Cada uno de nosotros siempre es un coro, ha escrito Magris en una ocasión.

En esa multiplicidad de voces, en esa voz coral y polifónica del protagonista, una voz que tiene algo de póstuma, toma cuerpo el caos narrativo de la novela.

Voces, gritos y palabras se confunden en la cabeza del narrador-protagonista. A ciegas es una pregunta constante, una novela que tiene la forma sinuosa de una interrogación:

Así que puse - señala el protagonista- entre signos de interrogación sólo la primera frase, y no toda mi vida, suya, de quien sea.

Es la disolución de la utopía y la disolución de la conciencia. Y el mundo acaba convertido en una prisión. Y la vida, como mucho, reducida a un adverbio o una interjección inarticulada.

Este A ciegas tuvo una gestación muy lenta, una paciente labor de documentación porque Magris es autor que busca siempre la precisión y el detalle. Hay en la prehistoria de este libro un proyecto frustrado de sobre los mascarones de proa, cuyos materiales se han aprovechado como los restos de un naufragio. Mascarones de proa que, como el que aparecía en la portada de la edición italiana, presagia las catástrofes y ve los temporales desde lejos.

A ciegas es un libro de la estirpe de El corazón de las tinieblas, de El lado de sombra. Las voces múltiples se confunden en un viaje a través de la confusión de tiempos y de espacios, del mito y de la realidad, de la fantasía y el recuerdo, a través de la conciencia que transita de un personaje a otro.

Como en los relatos de Melville y Conrad, como en los mitos, el texto narra un viaje formativo, de conocimiento, una bajada a los infiernos a través de los viajes y las vicisitudes de los dos personajes principales, de catástrofe en catástrofe, en travesías marítimas, corrupciones de los ideales y naufragios colectivos de las utopías.

Joseph Brodski explicó hace algún tiempo con palabras muy precisas la idea de que en la escritura hay siempre una emergencia inesperada de algo que ni se sospechaba que estuviera en la conciencia del autor. La de Magris en A ciegas es una escritura nocturna, en la que el autor ajusta cuentas con algo que emerge desde dentro de él, algo que no sabía que estuviera allí. En ese viaje nocturno quizá lo más conmovedor sea el reflejo autobiográfico del autor en la pérdida de María, Marie, Mariza, el gran escudo.

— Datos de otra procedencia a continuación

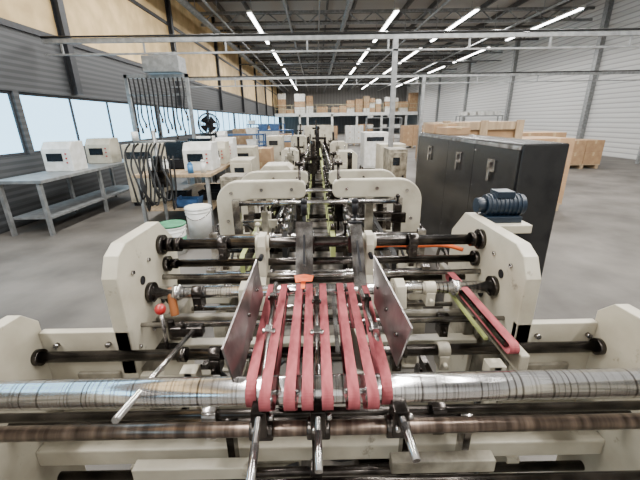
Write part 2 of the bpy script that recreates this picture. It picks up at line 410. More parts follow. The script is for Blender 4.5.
# red feed belts
bx = [(-.184,-.030),(-.136,-.016),(-.076,-.008),(-.035,-.012),(.016,.0),(.082,.014),(.126,.010),(.176,.030)]
rear = [(1.294+.027*math.cos(math.radians(a)), .985+.027*math.sin(math.radians(a))) for a in range(270,440,17)]
path = [(1.294,1.012)] + [(.734,1.045)] + [(.66+.025*math.cos(math.radians(a)), 1.022+.025*math.sin(math.radians(a))) for a in range(90,241,15)] + \
       [(.70,.948),(.718,.940),(.75,.939)] + rear
pathb = [(1.294,1.012)] + [(.734+.040*math.cos(math.radians(a)), .983+.040*math.sin(math.radians(a))) for a in range(90,271,15)] + rear
for i,(x,sk) in enumerate(bx):
    hw = .0135; outer = i in (0,7)
    M().ribbon(pathb if outer else path, x-hw, x+hw, .0016, sk).obj("feed_belt", RED, F, label="worn dusty red rubber feed belt")
    if outer: continue
    xn = x+sk*(.66-.95)
    b = M(); b.cyl((xn-.011,.66,1.022),(xn+.011,.66,1.022),.023,20); b.cyl((xn-.016,.66,1.022),(xn+.016,.66,1.022),.006,10)
    b.obj("nose_pulley", STEEL, F)
    b = M(); b.box((x-.008,.80,.985),(x+.008,1.25,1.008)); b.obj("belt_carrier", DARKST, F)
# guide plates
b = M().slab([(.205,1.20,1.175),(.232,.755,1.150),(.210,.79,1.005),(.196,1.10,1.03)], .005)
gp = b.obj("side_guide_plate", PLATE, F, label="scratched steel side guide plate tilted outwards")
b = M().slab([(-.228,1.20,1.165),(-.212,1.19,1.02),(-.214,.72,.995),(-.244,.74,1.11)], .005)
gp2 = b.obj("side_guide_plate", PLATE, F, label="scratched steel side guide plate beside the red belts")
for g,x,y,z in ((gp,.216,.95,1.09),(gp,.211,1.08,1.10),(gp,.221,.83,1.08),(gp2,-.226,.95,1.08),(gp2,-.224,1.1,1.09)):
    M().cyl((x-.012,y,z),(x+.012,y,z),.006,8).obj("bolt", DARKST, g)
def gate(x, wd_, ztop, zbot, yb):
    g = M(); g.slab([(x-wd_/2,1.40,ztop),(x+wd_/2,1.40,ztop),(x+wd_/2,yb,zbot),(x-wd_/2,yb,zbot)], .010)
    o = g.obj("gauge_plate", STEEL, F, label="upright steel gauge plate clamped to the main shaft")
    c = M(); c.box((x-wd_/2-.006,1.41,1.10),(x+wd_/2+.006,1.50,1.18)); c.obj("clamp_block", DARKST, o, bevel=.004)
    k_ = M(); k_.cyl((x,1.44,1.18),(x,1.44,1.27),.007,10); k_.cyl((x,1.44,1.27),(x,1.44,1.32),.013,14); k_.sph((x,1.44,1.325),.015); k_.cyl((x-.03,1.43,1.235),(x+.03,1.43,1.235),.006,8)
    k_.obj("adjusting_screw", BLACK, o)
    s_ = M(); s_.slab([(x-.004,1.388,ztop-.03),(x+.004,1.388,ztop-.03),(x+.004,yb-.001,zbot+.06),(x-.004,yb-.001,zbot+.06)], .003); s_.obj("slot", BLACK, o)
gate(-.057, .070, 1.25, 1.055, 1.27)
gate(.160, .048, 1.235, 1.05, 1.20)
for x in (-.245,.225):
    b = M(); b.prism([(1.40,1.0),(1.52,1.0),(1.52,1.14),(1.49,1.18),(1.42,1.18),(1.40,1.14)],'x',x-.017,x+.017)
    b.cyl((x-.03,1.456,1.14),(x+.03,1.456,1.14),.034,20)
    o = b.obj("shaft_bracket", CREAM, F, bevel=.003)
    b = M(); b.prism([(1.28,.90),(1.40,1.0),(1.52,1.0),(1.45,.90)],'x',x-.014,x+.014); b.obj("bracket_foot", CREAM, o)
    M().cyl((x,1.40,1.10),(x,1.36,1.10),.010,12).obj("locking_knob", BLACK, o)
for x in (-.30,.33):
    b = M(); b.prism([(1.22,.93),(1.36,.93),(1.36,1.0),(1.30,1.03),(1.24,1.02)],'x',x-.02,x+.02); b.obj("roller_bracket", CREAM, F, bevel=.003)
for p0,p1,r in (((-.150,.50,.935),(-.160,1.18,1.075),.0085),((-.007,.54,.94),(-.009,1.14,1.07),.0075),((.208,.56,.94),(.150,1.15,1.07),.0085)):
    p0 = Vector(p0); p1 = Vector(p1)
    b = M(); b.cyl(p0,p1,r,14); o = b.obj("guide_rod", STEEL, F)
    M().cyl(p0,p0+(p1-p0)*.14,r*1.2,14).obj("rod_grip", STEEL, o)
    t = (0.685-p0.y)/(p1.y-p0.y); c = p0+(p1-p0)*t
    b = M(); b.box((c.x-.019,.655,c.z-.07),(c.x+.019,.715,c.z+.014)); b.cyl((c.x-.03,.69,.90),(c.x+.03,.69,.90),.028,20)
    b.obj("rod_clamp", DARKST, o, bevel=.004)
    b = M(); b.cyl((c.x+.018,.675,c.z-.02),(c.x+.034,.675,c.z-.02),.009,12); b.cyl((c.x-.010,.665,c.z-.03),(c.x-.010,.64,c.z-.03),.006,6); b.obj("clamp_screw", STEEL, o)
    c = p0+(p1-p0)*.62
    b = M(); b.box((c.x-.011,c.y-.018,c.z-.006),(c.x+.011,c.y+.018,c.z+.03)); b.cyl((c.x-.02,c.y,c.z+.016),(c.x+.02,c.y,c.z+.016),.010,14); b.obj("pressure_block", STEEL, o, bevel=.002)
    c = p0+(p1-p0)*.82
    b = M(); b.box((c.x-.009,c.y-.014,c.z-.006),(c.x+.009,c.y+.014,c.z+.045)); b.cyl((c.x-.016,c.y,c.z+.03),(c.x+.016,c.y,c.z+.03),.008,12); b.obj("pressure_block", DARKST, o, bevel=.002)
b = M(); b.slab([(.045,1.15,1.050),(.057,1.15,1.050),(.055,.80,1.050),(.043,.80,1.050)], .003); b.obj("flat_spring", STEEL, F)
b = M(); b.slab([(-.095,1.245,1.076),(-.055,1.238,1.084),(-.02,1.236,1.078),(-.026,1.218,1.062),(-.06,1.212,1.066),(-.09,1.222,1.056)], .002); b.slab([(-.07,1.25,1.056),(-.05,1.25,1.056),(-.054,1.18,1.052),(-.068,1.18,1.052)], .002)
b.one("tape_strip", ORANGE, F, 0, "torn orange adhesive tape")
b = M(); b.slab([(.085,1.0,.995),(.13,.99,.995),(.14,.78,.98),(.095,.79,.98)], .001); b.obj("paper_scrap", PAPER, F)
# controls
b = M(); b.cyl((-.60,1.16,.80),(-.60,1.16,.975),.008,12); o = b.obj("control_lever", STEEL, F)
M().sph((-.60,1.16,.985),.021).obj("lever_knob", REDEDGE, o)
M().box((-.65,1.12,.78),(-.56,1.20,.81)).obj("lever_base", DARKST, o, bevel=.004)
b = M(); b.cyl((-.665,1.33,.95),(-.60,1.27,.93),.007,10); o = b.obj("clamp_handle", DARKST, F)
M().tube([(-.615,1.30,1.0),(-.605,1.28,.975),(-.60,1.27,.94),(-.595,1.26,.90)],.017,12).obj("handle_grip", BROWNH, o)
b = M(); b.cyl((-.455,.60,1.03),(-.475,1.16,.905),.0085,14); o = b.obj("long_lever", STEEL, F)
b = M(); b.box((-.56,1.12,.885),(-.44,1.16,.925)); b.cyl((-.52,1.14,.92),(-.50,1.10,.96),.010,12); b.cyl((-.56,1.14,.87),(-.56,1.14,.95),.014,12); b.obj("lever_clamp", DARKST, o, bevel=.004)
b = M(); b.box((-.69,1.09,.70),(-.42,1.12,.74)); b.prism([(-.60,.74),(-.50,.74),(-.53,.83),(-.57,.83)],'y',1.09,1.12); b.obj("lever_bracket", CREAM, F, bevel=.004)
# right side belt and rails
rr_ = .017
pth = [(1.42+rr_*math.cos(math.radians(a)), .978+rr_*math.sin(math.radians(a))) for a in range(-90,91,20)] + [(.90+rr_*math.cos(math.radians(a)), .978+rr_*math.sin(math.radians(a))) for a in range(90,271,20)]
M().ribbon(pth,.578,.608,-.0025).obj("side_belt", RED, F, label="worn dusty red side transport belt")
M().prism([(1.0,.935),(1.42,.935),(1.42,.945),(1.0,.945)],'x',.560,.572).obj("belt_rail", GREENB, F)
M().box((.580,.92,.967),(.606,1.40,.984)).obj("belt_carrier", DARKST, F)
b = M(); b.box((.614,.88,.89),(.645,1.62,.96)); b.obj("belt_beam", CREAMD, F, bevel=.006)
for i,(a,c) in enumerate((((-.68,1.3,.5),(-.1,1.1,.25)),((-.69,1.2,.4),(-.35,1.3,.08)),((.1,1.2,.3),(.7,1.2,.5)),((-.3,1.4,.5),(.3,1.3,.1)),((-.6,.8,.5),(.0,.9,.35)),((.25,.8,.45),(.68,1.1,.65)),((-.65,1.5,.7),(-.2,1.6,.4)))):
    mid = ((a[0]+c[0])/2+.05,(a[1]+c[1])/2-.1,max(min(a[2],c[2])-.05,.09))
    M().tube([a,((a[0]*2+mid[0])/3,a[1]-.05,(a[2]+mid[2])/2),mid,c],.008 if i%2 else .012,8).obj("cable", RUBBER, F)
b = M(); b.box((-.45,1.12,.056),(-.1,1.45,.2)); b.box((-.43,1.14,.2),(-.12,1.43,.23)); b.obj("drive_housing", CREAMD, F, bevel=.01)
b = M(); b.cyl((.15,1.3,.17),(.45,1.3,.17),.09,20); b.cyl((.45,1.3,.17),(.52,1.3,.17),.05,16); b.box((.18,1.22,.056),(.42,1.38,.1)); b.obj("drive_motor", DARKST, F)
b = M(); b.cyl((.80,1.62,1.255),(.98,1.62,1.255),.050,24)
for i in range(8): b.cyl((.815+i*.02,1.62,1.255),(.822+i*.02,1.62,1.255),.055,24)
b.box((.84,1.58,1.295),(.92,1.66,1.325)); b.box((.79,1.56,1.18),(.96,1.68,1.21)); b.cyl((.76,1.62,1.255),(.80,1.62,1.255),.036,16)
b.obj("electric_motor", TEAL, F, label="dark blue finned electric motor", bevel=.002)
M().box((.785,1.52,1.14),(.99,1.72,1.18)).obj("motor_shelf", CREAM, F, bevel=.004)

# ---------------------------------------------------------------- following machine sections
def arch(P, y, s, off=.015, zt=1.245):
    R = .17; ox = .755; iw = .155; th = .135
    pts = [(ox,.66),(ox,.80)] + arc(ox-R,zt-R,R,0,90,9) + [(.14,zt),(.115,zt-.012),(.10,zt-.035),(.10,zt-th+.035),(.115,zt-th+.01),(.14,zt-th)] + arc(ox-iw-.11,zt-th-.11,.11,90,0,7) + [(ox-iw,.80),(ox-iw-.05,.66)]
    pts = [(s*x+off,z) for x,z in pts]
    o = M().prism(pts,'y',y,y+.07).obj("folding_arm", CREAM, P, bevel=.010, label="cream C-shaped folding arm")
    b = M()
    for xx,zz in ((.64,zt-.085),(.42,zt-.065),(.2,zt-.065),(.68,.95),(.68,.78)): b.cyl((s*xx+off,y-.008,zz),(s*xx+off,y,zz),.013,6)
    b.obj("bolt", STEEL, o)
    b = M(); b.cyl((s*.14+off,y+.02,.86),(s*.14+off,y+.02,1.36),.010,10); b.cyl((s*.14+off-.03,y+.02,1.36),(s*.14+off+.03,y+.02,1.36),.016,12)
    b.box((s*.14+off-.03,y-.04,.95),(s*.14+off+.03,y+.03,1.09))
    b.obj("adjusting_screw", DARKST, o)

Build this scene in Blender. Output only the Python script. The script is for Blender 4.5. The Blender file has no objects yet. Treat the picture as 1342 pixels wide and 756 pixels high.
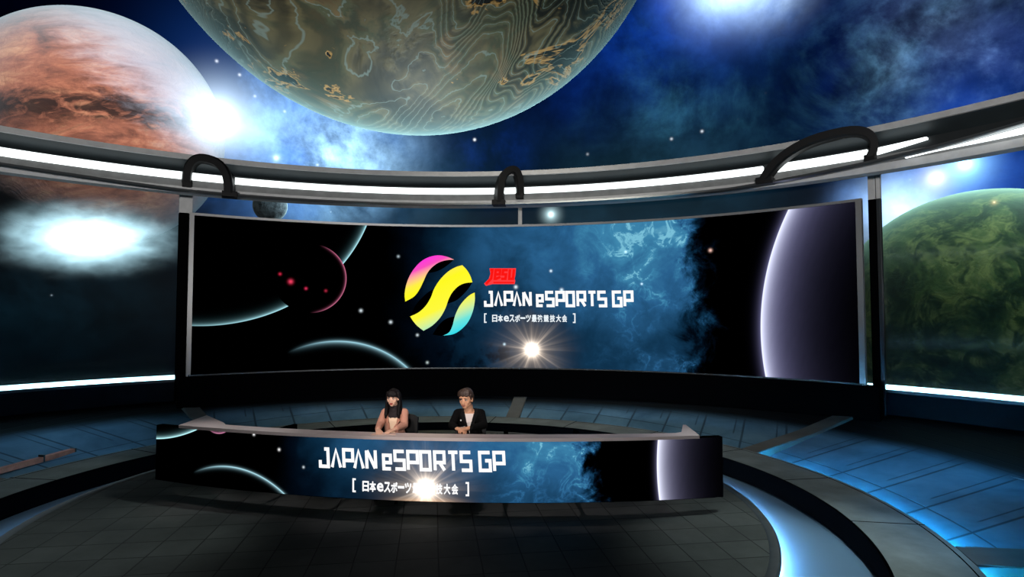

Historia, mito y biografía se superponen en este libro para abordar lo diurno y lo nocturno, lo apolíneo y lo dionisiaco, la razón y la locura, la luz y la tiniebla, la mirada de los mascarones y la de Medea.

Un libro que puede ser amargo, pero que pese a todo no es pesimista porque en él el desencanto refuerza la utopía y la necesidad de cambiar el mundo que alentaba en aquellos comportamientos idealistas, utópicos y destructivos, en un siglo de destrucciones y construcciones, de tinieblas poderosas y de luces no menos poderosas.

Por eso hay en el fondo de esta obra, pese a todo, una reivindicación implícita de la responsabilidad, la ética y los valores frente a las pesadillas, el horror y la ruina.

Una experiencia moral y estética verdaderamente demoledora, cuya altura, comparable a la de El Danubio, probablemente sea la culminación narrativa y ensayística de su autor.

La traducción, de J. A. González Sainz, premio Herralde y Premio Castilla y León de las Letras, irreprochable, mantiene el texto con la misma fuerza que tiene el original italiano.